## Aim:
Transcribe the listing below from its opening line up to and including the line that contains "(1.5, .5, .12))"; reproduce nothing else.

## Supplied data:
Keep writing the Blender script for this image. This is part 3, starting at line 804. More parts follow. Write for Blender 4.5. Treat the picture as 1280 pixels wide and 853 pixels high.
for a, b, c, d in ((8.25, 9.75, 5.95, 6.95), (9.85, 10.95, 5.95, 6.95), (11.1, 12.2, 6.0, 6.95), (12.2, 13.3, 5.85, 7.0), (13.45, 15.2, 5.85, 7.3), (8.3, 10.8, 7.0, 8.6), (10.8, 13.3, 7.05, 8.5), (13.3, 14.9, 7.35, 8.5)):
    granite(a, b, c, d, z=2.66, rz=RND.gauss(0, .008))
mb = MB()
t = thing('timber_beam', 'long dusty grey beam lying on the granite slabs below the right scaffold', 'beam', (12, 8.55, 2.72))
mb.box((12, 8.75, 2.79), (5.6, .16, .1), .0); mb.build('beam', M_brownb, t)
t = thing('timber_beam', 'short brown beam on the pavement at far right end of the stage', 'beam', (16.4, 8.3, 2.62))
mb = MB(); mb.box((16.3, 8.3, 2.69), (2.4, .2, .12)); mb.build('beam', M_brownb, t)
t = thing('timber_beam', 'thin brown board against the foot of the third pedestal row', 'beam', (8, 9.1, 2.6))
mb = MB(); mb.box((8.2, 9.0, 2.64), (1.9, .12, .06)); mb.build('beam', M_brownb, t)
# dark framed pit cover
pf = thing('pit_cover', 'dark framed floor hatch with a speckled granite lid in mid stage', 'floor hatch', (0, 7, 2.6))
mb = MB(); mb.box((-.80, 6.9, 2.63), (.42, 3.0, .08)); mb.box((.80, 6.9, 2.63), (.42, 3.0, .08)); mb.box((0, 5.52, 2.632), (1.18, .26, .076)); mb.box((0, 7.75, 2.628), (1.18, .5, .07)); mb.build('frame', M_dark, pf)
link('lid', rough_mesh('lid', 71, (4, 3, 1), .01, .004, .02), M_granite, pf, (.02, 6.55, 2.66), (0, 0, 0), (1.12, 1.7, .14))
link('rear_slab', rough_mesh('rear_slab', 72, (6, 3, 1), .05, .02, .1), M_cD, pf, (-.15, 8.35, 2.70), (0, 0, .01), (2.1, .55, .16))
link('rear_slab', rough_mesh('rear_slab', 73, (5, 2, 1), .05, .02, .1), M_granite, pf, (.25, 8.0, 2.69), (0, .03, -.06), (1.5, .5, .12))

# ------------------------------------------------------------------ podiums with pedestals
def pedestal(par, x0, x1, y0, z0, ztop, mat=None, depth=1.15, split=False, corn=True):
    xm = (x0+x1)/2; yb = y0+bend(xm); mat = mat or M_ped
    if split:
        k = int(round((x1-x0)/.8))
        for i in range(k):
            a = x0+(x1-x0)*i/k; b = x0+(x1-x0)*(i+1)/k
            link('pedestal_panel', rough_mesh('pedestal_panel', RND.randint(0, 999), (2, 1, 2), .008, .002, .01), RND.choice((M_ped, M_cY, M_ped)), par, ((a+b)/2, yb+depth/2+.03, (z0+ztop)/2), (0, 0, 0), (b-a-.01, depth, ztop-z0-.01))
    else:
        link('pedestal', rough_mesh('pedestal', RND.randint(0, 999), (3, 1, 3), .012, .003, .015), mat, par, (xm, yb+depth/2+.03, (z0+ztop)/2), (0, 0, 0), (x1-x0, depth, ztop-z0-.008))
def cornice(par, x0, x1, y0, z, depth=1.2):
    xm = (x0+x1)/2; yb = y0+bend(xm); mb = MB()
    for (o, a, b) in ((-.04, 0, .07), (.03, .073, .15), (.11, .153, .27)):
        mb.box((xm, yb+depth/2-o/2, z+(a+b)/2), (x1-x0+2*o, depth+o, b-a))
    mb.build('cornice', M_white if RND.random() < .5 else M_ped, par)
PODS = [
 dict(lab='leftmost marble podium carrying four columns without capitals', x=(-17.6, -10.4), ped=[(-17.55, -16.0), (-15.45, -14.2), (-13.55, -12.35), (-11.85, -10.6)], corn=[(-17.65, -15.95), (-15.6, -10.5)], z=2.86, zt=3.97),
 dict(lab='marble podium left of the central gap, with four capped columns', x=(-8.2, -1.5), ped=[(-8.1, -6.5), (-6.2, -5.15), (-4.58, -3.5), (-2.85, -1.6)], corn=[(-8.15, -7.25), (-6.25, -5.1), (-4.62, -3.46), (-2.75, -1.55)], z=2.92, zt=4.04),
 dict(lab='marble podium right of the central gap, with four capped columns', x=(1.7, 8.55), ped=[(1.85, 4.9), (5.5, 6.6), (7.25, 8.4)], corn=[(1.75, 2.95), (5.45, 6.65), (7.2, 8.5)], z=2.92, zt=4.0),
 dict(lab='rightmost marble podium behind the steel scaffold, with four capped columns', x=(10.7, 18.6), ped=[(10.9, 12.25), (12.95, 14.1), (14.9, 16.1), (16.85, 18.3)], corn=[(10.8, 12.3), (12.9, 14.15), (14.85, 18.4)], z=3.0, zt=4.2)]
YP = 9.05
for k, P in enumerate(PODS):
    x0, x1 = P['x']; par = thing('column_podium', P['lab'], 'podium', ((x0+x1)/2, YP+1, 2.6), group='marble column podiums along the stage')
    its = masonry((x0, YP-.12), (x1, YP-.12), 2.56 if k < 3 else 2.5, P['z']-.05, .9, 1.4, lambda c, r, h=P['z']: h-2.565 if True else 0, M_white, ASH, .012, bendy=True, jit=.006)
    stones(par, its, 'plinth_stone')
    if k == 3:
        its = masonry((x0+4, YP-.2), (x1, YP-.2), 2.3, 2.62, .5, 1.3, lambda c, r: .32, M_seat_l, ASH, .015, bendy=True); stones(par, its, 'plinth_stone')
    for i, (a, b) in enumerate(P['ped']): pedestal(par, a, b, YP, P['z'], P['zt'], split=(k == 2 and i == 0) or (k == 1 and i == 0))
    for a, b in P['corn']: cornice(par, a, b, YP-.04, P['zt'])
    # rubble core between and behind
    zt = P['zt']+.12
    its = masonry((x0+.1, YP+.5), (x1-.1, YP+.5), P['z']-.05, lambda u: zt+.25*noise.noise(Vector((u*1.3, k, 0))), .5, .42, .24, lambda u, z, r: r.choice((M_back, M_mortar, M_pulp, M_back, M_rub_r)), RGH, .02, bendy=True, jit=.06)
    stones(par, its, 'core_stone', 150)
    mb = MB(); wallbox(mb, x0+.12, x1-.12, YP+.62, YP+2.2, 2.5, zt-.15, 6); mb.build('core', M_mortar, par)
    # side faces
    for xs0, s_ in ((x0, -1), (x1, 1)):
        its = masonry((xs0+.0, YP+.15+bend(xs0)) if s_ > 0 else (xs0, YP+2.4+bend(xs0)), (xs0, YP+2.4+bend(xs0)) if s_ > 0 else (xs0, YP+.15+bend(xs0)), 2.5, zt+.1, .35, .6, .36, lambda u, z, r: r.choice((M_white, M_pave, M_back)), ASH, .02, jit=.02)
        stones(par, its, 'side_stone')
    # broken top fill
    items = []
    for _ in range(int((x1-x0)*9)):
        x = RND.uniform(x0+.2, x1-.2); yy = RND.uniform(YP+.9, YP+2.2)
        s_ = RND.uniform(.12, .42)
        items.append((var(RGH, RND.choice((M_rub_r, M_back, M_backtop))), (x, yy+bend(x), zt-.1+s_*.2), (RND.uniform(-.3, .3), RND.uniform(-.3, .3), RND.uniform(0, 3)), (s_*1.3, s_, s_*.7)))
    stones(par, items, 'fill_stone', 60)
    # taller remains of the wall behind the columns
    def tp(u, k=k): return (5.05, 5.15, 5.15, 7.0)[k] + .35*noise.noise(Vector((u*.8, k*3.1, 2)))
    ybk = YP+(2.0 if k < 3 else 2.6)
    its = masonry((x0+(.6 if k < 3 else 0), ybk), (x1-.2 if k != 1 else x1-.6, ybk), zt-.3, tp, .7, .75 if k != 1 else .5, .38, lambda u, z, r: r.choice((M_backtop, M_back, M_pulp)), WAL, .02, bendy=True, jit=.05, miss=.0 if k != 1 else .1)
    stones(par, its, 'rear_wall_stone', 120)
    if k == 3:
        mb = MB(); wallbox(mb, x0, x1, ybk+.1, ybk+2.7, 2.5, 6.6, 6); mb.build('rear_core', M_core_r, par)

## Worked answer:
Keep writing the Blender script for this image. This is part 3, starting at line 804. More parts follow. Write for Blender 4.5. Treat the picture as 1280 pixels wide and 853 pixels high.
for a, b, c, d in ((8.25, 9.75, 5.95, 6.95), (9.85, 10.95, 5.95, 6.95), (11.1, 12.2, 6.0, 6.95), (12.2, 13.3, 5.85, 7.0), (13.45, 15.2, 5.85, 7.3), (8.3, 10.8, 7.0, 8.6), (10.8, 13.3, 7.05, 8.5), (13.3, 14.9, 7.35, 8.5)):
    granite(a, b, c, d, z=2.66, rz=RND.gauss(0, .008))
mb = MB()
t = thing('timber_beam', 'long dusty grey beam lying on the granite slabs below the right scaffold', 'beam', (12, 8.55, 2.72))
mb.box((12, 8.75, 2.79), (5.6, .16, .1), .0); mb.build('beam', M_brownb, t)
t = thing('timber_beam', 'short brown beam on the pavement at far right end of the stage', 'beam', (16.4, 8.3, 2.62))
mb = MB(); mb.box((16.3, 8.3, 2.69), (2.4, .2, .12)); mb.build('beam', M_brownb, t)
t = thing('timber_beam', 'thin brown board against the foot of the third pedestal row', 'beam', (8, 9.1, 2.6))
mb = MB(); mb.box((8.2, 9.0, 2.64), (1.9, .12, .06)); mb.build('beam', M_brownb, t)
# dark framed pit cover
pf = thing('pit_cover', 'dark framed floor hatch with a speckled granite lid in mid stage', 'floor hatch', (0, 7, 2.6))
mb = MB(); mb.box((-.80, 6.9, 2.63), (.42, 3.0, .08)); mb.box((.80, 6.9, 2.63), (.42, 3.0, .08)); mb.box((0, 5.52, 2.632), (1.18, .26, .076)); mb.box((0, 7.75, 2.628), (1.18, .5, .07)); mb.build('frame', M_dark, pf)
link('lid', rough_mesh('lid', 71, (4, 3, 1), .01, .004, .02), M_granite, pf, (.02, 6.55, 2.66), (0, 0, 0), (1.12, 1.7, .14))
link('rear_slab', rough_mesh('rear_slab', 72, (6, 3, 1), .05, .02, .1), M_cD, pf, (-.15, 8.35, 2.70), (0, 0, .01), (2.1, .55, .16))
link('rear_slab', rough_mesh('rear_slab', 73, (5, 2, 1), .05, .02, .1), M_granite, pf, (.25, 8.0, 2.69), (0, .03, -.06), (1.5, .5, .12))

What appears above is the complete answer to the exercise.